■ Exercise directions: Exactly the lines from the line with "Continue the Blender" to the line with "2)]), 'gable_wall', 'stucco', wg)" should be extracted, both included, with no other lines.

-- Material provided start --

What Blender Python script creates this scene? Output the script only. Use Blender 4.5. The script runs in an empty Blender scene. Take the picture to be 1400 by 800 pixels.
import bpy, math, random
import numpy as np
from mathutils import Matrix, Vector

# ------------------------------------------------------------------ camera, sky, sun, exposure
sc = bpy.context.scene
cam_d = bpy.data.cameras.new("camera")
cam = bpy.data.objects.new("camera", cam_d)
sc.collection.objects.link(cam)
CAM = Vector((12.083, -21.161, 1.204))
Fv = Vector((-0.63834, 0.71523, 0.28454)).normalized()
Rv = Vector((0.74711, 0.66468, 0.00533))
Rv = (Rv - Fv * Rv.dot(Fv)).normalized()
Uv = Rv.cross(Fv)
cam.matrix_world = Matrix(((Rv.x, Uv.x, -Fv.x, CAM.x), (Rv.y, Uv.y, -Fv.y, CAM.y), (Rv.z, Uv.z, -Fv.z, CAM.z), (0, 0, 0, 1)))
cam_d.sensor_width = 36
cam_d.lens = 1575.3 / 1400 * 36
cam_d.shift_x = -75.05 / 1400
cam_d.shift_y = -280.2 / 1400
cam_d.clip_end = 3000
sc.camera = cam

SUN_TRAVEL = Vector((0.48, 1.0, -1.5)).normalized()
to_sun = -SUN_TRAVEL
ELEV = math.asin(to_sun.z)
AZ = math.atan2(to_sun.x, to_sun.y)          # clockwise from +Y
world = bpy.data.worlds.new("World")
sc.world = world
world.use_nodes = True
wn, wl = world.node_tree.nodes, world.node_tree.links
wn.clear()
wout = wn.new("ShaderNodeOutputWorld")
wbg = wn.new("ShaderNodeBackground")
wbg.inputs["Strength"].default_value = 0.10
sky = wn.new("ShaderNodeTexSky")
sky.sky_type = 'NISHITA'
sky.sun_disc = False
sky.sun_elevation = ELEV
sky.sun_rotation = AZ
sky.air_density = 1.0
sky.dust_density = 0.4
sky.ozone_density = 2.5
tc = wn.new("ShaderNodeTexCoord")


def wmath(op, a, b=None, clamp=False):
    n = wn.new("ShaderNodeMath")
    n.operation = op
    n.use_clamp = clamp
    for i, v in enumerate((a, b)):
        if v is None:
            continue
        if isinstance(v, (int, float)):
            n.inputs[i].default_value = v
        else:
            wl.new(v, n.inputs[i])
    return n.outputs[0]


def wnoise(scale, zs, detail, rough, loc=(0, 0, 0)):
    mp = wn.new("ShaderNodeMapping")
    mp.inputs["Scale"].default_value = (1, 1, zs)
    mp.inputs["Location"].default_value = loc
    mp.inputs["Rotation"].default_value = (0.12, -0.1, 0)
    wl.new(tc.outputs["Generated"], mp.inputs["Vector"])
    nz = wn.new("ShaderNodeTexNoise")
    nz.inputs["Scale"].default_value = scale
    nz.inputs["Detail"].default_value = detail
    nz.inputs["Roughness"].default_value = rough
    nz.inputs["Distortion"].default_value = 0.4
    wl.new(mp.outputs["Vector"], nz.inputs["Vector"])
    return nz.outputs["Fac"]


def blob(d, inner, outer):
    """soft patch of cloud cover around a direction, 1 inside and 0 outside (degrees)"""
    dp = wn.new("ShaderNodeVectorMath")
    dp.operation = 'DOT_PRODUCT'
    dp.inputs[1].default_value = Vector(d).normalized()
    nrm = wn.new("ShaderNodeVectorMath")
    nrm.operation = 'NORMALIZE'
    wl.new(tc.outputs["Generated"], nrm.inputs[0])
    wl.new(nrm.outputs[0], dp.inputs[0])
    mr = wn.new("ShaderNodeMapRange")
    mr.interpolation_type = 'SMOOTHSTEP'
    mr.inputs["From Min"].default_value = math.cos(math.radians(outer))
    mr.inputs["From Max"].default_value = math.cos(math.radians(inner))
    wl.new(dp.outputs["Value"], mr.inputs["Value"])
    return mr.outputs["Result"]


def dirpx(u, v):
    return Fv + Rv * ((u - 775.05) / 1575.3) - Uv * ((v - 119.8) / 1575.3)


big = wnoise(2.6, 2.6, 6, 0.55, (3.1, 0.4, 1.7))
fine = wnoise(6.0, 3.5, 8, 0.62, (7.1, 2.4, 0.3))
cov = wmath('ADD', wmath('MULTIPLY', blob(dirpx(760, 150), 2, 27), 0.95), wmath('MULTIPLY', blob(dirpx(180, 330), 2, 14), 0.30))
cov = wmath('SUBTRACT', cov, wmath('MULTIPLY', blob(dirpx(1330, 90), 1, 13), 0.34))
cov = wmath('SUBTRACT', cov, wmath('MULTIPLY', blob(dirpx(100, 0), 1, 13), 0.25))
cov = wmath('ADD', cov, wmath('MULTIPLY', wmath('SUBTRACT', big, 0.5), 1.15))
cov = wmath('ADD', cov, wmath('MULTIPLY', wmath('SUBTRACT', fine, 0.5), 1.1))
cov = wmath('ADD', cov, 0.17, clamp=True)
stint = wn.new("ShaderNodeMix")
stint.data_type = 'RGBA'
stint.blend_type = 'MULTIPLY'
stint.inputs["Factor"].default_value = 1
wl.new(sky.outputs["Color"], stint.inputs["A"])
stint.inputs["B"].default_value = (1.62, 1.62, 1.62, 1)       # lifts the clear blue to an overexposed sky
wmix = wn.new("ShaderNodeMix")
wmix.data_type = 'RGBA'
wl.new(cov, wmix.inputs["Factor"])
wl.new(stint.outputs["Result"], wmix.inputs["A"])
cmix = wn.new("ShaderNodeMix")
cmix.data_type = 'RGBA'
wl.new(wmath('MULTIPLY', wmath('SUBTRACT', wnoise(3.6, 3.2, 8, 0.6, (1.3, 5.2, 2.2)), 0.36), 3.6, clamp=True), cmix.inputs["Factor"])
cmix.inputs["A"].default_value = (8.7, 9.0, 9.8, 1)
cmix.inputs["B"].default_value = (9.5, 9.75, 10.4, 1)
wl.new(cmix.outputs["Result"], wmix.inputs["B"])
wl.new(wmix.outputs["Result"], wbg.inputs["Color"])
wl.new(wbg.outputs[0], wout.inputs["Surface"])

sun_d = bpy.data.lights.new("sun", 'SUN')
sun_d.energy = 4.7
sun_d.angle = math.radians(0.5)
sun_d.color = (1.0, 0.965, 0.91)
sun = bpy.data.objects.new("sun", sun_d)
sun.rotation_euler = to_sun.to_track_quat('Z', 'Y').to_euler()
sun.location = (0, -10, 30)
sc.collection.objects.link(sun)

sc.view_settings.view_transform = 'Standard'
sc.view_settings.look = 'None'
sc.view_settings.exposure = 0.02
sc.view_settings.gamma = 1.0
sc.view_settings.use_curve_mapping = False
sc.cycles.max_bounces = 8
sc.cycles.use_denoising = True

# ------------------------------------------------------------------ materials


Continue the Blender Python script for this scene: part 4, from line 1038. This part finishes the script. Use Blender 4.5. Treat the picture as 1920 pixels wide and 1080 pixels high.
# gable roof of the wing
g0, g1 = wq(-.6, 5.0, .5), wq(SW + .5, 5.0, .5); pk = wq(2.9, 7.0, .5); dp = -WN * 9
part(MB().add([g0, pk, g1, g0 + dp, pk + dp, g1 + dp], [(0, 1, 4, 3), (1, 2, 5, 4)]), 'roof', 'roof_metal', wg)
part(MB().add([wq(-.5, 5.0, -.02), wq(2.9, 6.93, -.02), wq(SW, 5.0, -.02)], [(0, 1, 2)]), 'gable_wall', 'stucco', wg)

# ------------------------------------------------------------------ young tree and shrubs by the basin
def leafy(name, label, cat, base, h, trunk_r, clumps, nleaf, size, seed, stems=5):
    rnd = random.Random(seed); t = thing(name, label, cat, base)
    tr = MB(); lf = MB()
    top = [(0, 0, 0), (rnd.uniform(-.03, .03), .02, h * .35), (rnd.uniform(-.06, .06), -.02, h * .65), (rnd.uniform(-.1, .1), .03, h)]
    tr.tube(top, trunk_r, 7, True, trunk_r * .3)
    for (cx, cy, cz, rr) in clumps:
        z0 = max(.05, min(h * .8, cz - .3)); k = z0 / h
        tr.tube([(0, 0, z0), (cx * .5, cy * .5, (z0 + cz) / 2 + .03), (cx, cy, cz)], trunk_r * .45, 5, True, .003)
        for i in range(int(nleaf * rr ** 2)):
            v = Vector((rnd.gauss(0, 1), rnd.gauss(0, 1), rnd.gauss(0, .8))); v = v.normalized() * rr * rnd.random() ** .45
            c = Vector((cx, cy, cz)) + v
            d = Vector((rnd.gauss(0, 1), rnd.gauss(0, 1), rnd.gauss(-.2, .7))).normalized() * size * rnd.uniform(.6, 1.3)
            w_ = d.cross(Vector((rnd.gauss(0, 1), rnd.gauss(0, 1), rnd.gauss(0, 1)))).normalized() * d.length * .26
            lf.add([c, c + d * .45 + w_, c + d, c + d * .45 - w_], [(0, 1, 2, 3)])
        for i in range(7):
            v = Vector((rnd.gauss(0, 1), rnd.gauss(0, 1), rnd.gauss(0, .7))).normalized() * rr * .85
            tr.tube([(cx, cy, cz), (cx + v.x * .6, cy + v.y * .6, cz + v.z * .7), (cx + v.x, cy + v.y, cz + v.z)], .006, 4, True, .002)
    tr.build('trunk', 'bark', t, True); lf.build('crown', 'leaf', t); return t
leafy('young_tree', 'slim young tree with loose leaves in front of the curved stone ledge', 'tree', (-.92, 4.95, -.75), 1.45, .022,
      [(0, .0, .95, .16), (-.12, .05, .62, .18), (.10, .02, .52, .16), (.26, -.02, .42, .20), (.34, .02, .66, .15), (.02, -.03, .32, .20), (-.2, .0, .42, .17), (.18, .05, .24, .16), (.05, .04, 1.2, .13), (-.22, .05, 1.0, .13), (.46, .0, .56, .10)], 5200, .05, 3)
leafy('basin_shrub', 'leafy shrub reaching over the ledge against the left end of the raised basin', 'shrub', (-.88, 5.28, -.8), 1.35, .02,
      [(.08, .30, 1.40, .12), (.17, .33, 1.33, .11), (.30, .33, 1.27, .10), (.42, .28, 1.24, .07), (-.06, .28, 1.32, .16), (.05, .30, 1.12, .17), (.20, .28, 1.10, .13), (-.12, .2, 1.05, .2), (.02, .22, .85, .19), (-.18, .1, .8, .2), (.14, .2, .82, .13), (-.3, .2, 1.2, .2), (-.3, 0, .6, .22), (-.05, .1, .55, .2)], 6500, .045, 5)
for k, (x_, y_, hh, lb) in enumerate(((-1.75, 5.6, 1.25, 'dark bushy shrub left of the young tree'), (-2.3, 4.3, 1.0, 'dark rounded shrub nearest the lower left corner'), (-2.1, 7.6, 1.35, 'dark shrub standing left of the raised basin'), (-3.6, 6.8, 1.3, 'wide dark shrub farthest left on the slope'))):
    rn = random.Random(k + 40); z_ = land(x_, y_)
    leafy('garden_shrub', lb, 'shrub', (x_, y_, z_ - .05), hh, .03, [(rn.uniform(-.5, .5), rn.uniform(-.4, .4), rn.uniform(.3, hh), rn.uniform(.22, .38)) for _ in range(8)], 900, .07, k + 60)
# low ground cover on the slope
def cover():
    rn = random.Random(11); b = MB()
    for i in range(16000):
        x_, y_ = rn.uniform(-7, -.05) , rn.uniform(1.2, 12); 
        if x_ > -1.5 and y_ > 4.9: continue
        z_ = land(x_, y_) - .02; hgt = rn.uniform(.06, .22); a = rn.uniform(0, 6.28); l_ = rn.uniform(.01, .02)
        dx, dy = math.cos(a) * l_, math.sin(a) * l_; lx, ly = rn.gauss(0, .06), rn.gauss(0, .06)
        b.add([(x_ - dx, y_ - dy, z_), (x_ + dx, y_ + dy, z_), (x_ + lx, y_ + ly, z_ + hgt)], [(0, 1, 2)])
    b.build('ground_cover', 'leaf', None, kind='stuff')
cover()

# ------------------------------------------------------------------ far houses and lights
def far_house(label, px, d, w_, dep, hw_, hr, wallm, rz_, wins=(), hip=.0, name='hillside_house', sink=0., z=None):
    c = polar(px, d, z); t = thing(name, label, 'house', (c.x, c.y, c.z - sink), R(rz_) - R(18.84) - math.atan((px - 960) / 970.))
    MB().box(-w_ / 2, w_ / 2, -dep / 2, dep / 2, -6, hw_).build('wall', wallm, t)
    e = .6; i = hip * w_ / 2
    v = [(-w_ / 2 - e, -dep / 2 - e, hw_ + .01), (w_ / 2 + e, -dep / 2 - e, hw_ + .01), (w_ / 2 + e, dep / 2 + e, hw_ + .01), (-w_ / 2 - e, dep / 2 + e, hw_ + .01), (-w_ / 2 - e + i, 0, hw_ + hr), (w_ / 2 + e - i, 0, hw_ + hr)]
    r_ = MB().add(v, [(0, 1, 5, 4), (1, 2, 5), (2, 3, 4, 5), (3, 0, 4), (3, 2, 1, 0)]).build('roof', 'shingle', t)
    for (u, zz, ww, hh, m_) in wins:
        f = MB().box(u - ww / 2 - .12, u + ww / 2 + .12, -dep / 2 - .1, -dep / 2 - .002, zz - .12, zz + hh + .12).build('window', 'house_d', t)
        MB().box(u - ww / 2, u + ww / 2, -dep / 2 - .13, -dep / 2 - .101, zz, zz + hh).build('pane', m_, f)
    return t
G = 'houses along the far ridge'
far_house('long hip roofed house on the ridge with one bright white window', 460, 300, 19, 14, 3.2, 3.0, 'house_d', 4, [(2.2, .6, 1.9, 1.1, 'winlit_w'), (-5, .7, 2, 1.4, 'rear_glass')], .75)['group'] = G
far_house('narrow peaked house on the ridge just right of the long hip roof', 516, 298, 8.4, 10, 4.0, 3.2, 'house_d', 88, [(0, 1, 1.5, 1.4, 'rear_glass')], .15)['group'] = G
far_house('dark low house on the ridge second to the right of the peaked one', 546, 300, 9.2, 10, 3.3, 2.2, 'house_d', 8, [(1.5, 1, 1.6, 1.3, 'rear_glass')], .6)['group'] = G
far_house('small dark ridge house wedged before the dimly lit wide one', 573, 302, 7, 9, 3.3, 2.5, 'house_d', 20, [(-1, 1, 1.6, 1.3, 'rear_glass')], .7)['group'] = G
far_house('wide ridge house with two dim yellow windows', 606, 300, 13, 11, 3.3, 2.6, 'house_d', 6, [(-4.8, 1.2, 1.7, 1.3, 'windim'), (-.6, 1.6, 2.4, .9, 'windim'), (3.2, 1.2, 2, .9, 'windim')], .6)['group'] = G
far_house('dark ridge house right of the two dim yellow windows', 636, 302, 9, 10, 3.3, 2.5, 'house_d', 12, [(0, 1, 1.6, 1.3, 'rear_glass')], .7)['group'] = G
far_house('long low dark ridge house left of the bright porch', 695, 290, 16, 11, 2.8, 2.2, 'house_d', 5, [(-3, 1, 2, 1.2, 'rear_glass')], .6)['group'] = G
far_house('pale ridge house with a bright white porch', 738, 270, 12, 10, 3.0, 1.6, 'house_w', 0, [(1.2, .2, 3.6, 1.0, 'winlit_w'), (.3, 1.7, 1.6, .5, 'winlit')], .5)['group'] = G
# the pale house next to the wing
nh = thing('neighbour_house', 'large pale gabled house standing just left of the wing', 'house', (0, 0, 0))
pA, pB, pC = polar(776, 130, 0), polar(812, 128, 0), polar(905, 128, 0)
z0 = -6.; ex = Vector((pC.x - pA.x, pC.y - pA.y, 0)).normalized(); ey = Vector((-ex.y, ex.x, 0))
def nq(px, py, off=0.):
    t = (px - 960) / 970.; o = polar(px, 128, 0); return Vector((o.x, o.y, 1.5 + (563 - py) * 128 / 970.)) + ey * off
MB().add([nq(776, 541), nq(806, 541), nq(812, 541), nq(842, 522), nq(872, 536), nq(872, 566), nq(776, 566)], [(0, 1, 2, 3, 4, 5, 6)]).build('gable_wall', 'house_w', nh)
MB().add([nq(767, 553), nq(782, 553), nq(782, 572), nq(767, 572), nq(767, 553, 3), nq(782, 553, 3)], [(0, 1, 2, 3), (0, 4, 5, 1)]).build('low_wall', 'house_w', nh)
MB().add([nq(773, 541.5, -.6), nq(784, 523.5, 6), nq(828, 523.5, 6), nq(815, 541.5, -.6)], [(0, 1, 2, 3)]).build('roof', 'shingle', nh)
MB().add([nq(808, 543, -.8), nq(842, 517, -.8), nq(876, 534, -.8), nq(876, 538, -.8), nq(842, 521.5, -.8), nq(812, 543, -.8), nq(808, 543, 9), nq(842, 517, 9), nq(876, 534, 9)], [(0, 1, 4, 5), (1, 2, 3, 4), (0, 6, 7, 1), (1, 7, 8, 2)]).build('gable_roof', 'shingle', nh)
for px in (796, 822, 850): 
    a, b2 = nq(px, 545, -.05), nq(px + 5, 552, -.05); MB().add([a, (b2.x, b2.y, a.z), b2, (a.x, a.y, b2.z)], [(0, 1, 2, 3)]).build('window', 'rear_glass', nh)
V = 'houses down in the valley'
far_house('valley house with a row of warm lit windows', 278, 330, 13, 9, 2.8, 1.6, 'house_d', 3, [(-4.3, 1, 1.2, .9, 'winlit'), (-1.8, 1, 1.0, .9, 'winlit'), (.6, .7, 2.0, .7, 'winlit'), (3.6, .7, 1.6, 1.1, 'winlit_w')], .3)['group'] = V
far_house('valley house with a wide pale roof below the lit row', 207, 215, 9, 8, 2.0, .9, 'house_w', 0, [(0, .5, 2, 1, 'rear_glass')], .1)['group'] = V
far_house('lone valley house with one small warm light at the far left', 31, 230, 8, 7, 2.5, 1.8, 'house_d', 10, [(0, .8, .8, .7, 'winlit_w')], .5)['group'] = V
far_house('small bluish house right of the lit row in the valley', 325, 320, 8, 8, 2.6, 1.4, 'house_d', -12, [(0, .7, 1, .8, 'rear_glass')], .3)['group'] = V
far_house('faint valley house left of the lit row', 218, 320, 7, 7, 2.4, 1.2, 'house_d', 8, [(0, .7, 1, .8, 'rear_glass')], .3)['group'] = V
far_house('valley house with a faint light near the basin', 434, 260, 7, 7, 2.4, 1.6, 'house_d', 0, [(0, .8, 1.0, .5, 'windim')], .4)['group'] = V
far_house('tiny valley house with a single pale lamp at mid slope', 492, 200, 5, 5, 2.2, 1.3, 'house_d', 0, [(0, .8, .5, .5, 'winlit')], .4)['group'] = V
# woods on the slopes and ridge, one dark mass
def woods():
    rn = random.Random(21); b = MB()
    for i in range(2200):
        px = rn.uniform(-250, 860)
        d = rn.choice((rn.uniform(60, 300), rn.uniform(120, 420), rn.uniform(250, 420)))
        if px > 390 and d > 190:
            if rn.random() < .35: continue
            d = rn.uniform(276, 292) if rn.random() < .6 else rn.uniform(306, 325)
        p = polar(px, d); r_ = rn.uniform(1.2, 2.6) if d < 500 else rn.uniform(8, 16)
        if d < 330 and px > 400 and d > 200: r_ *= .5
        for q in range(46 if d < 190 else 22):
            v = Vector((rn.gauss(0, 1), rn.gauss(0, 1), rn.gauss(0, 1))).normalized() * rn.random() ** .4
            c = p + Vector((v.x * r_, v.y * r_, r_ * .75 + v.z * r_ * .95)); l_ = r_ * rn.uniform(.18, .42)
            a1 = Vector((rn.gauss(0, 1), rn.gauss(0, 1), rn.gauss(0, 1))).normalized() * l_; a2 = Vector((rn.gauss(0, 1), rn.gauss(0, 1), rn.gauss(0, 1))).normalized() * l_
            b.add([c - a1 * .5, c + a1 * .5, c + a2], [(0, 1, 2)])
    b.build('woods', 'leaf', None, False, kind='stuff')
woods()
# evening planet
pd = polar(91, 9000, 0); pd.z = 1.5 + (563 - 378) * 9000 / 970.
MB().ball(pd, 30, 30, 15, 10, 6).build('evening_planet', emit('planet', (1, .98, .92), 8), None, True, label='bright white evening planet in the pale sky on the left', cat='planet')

-- Material provided end --

■ Result of the exercise:
Continue the Blender Python script for this scene: part 4, from line 1038. This part finishes the script. Use Blender 4.5. Treat the picture as 1920 pixels wide and 1080 pixels high.
# gable roof of the wing
g0, g1 = wq(-.6, 5.0, .5), wq(SW + .5, 5.0, .5); pk = wq(2.9, 7.0, .5); dp = -WN * 9
part(MB().add([g0, pk, g1, g0 + dp, pk + dp, g1 + dp], [(0, 1, 4, 3), (1, 2, 5, 4)]), 'roof', 'roof_metal', wg)
part(MB().add([wq(-.5, 5.0, -.02), wq(2.9, 6.93, -.02), wq(SW, 5.0, -.02)], [(0, 1, 2)]), 'gable_wall', 'stucco', wg)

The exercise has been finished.